Attacks on the previous government’s “wasteful” policies have provided the soundtrack to National’s assumption of power. And no-one sensible doubts that Labour, ill-prepared for office, sometimes spent unwisely: the senseless polytech mega-merger, Te Pūkenga, was a case in point.
But look at how much waste the new Government has served up in just the last week.
Exhibit A: the Cook Strait ferry debacle. While ministers were right to be wary of cost over-runs on the $3 billion-and-growing iRex project, their decision to scrap it could now prove immensely wasteful. There’s the likely $300 million spent just to break the contract. Then, thanks to cost inflation, a potential $900m bill for two non-rail-enabled ferries instead of the agreed $550m on two rail-enabled ones.
The costs pile up: $420m spent planning iRex, down the drain; hundreds of millions of dollars to maintain the old ferries until the new ones arrive at a much slower pace than Labour planned; and no upgrades to substandard ports at both ends. We could still spend $2b and get far worse outcomes: sounds like waste to me.
Then there’s Wednesday’s announcement that the Justice Minister, Paul Goldsmith, will force judges to impose longer prison sentences. Soon our jails will be bursting with prisoners incarcerated at an annual cost of $193,000 each, the sort of thing Bill English once denounced as a “moral and fiscal failure”. Given that half these prisoners, post-release, will re-offend within two years, this looks a lot like waste.
And it keeps piling up. Ministers confirmed this week that billions of dollars will be spent on what satirists call Roads of National Party Significance. On the list is Auckland’s East West Link, the costs of which were, in 2017, estimated to potentially outweigh its benefits.
“From an economic perspective,” consultant economist Donal Curtin noted, “the country would be better off if the [road] were not built.”
No more recent assessment is available, but construction inflation in the last seven years has been brutal, and National now insists these roads must be four lanes wide and grade-separated. Presumably the cost-to-benefit ratio has only worsened. And that’s without contemplating the carbon emissions the roads will induce, the more frequent storms and sea-level rises that result, and the spending required for clean-ups and managed retreat. Waste aplenty.
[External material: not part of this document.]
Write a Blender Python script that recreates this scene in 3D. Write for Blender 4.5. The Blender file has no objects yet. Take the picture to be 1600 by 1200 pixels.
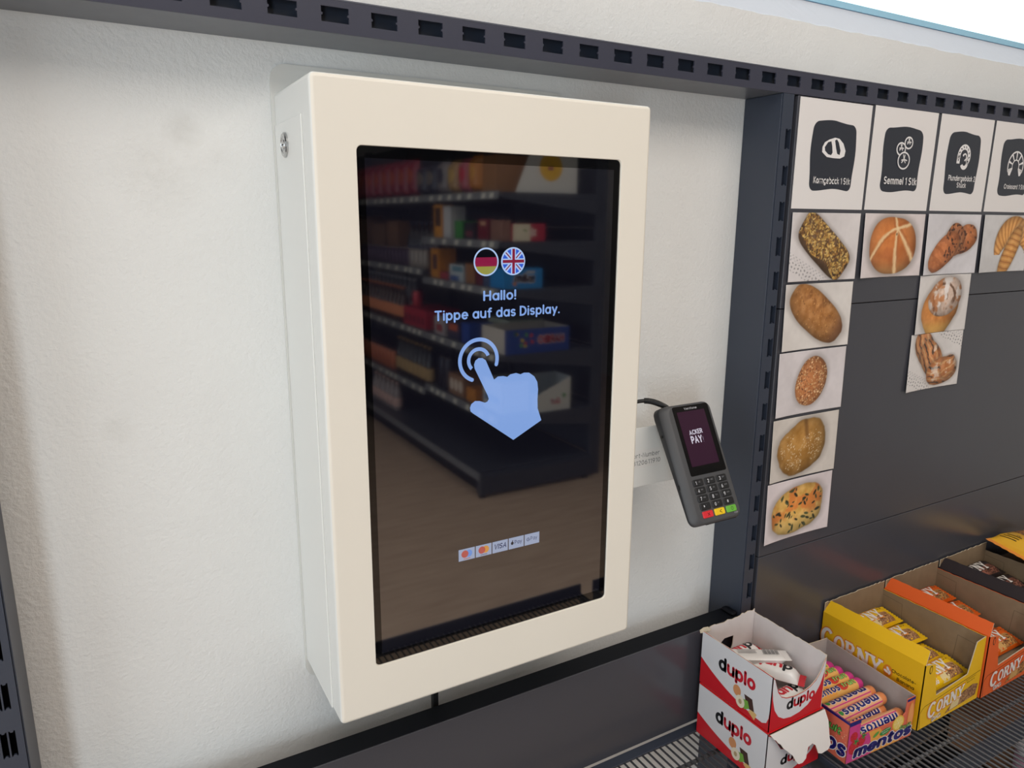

Still on the roading beat: the Government plans to force councils to reverse reductions in speed limits, even though in Auckland those lower speeds have been found to reduce serious injuries by 15% and deaths by nearly half. Abandoning these exceptional achievements will be – to put it mildly – wasteful.
This week also brought news of a Government-appointed panel to review “methane science”, even though the Parliamentary Commissioner for the Environment has pointed out that the science here is settled.
More generally, the much-touted cuts to “back office” public servants are already hitting foodbanks and budgeting services. Which, considering the good work those organisations do, seems rather wasteful.
It’s striking that, despite the Government’s coalition agreements loudly proclaiming a commitment to “rigorous cost-benefit analysis”, scores of decisions have already been made with no – or indeed negative – assessments of their merits.
It’s almost as if the talk of eliminating “waste” was just ... talk. Decisions, it turns out, are determined not by what’s wasteful, but by what will play well with the Government’s base.
And it’s not just a matter of what such conservative governments do: it’s also what they don’t do.
Consider the issue of obesity, where the latest global obsession is the weight-loss drug Ozempic. It does, admittedly, show impressive results, and experts argue that making it widely available here could help reduce rates of diabetes, heart attacks and strokes.
But think about the equation that then unfolds. We continue to allow junk-food companies to spend millions of dollars, and indeed generate millions of dollars in revenue, by pushing deeply unhealthy food on consumers. And we then, as taxpayers, spend millions of dollars on drugs like Ozempic to clean up this mess.
The alternative, surely superior, would be to tackle the problem upstream. Label food products with clear information about their salt and sugar content, a move the industry has consistently thwarted. Ban junk-food advertising to children. Bring in sugar taxes or whatever else has been shown to work. Make it easier for people to walk and cycle and to exercise in local parks.
Conservatives fixate on the – often minimal – expense of such measures, while failing to spot that their own reluctance to properly regulate markets, and to confront big business, ends up costing far more in the long run. So too does ignoring the effects of climate change, locking people up for longer, and reflexively scrapping the transport projects of a previous administration.
Far from eliminating waste, this government spreads it around with gay abandon.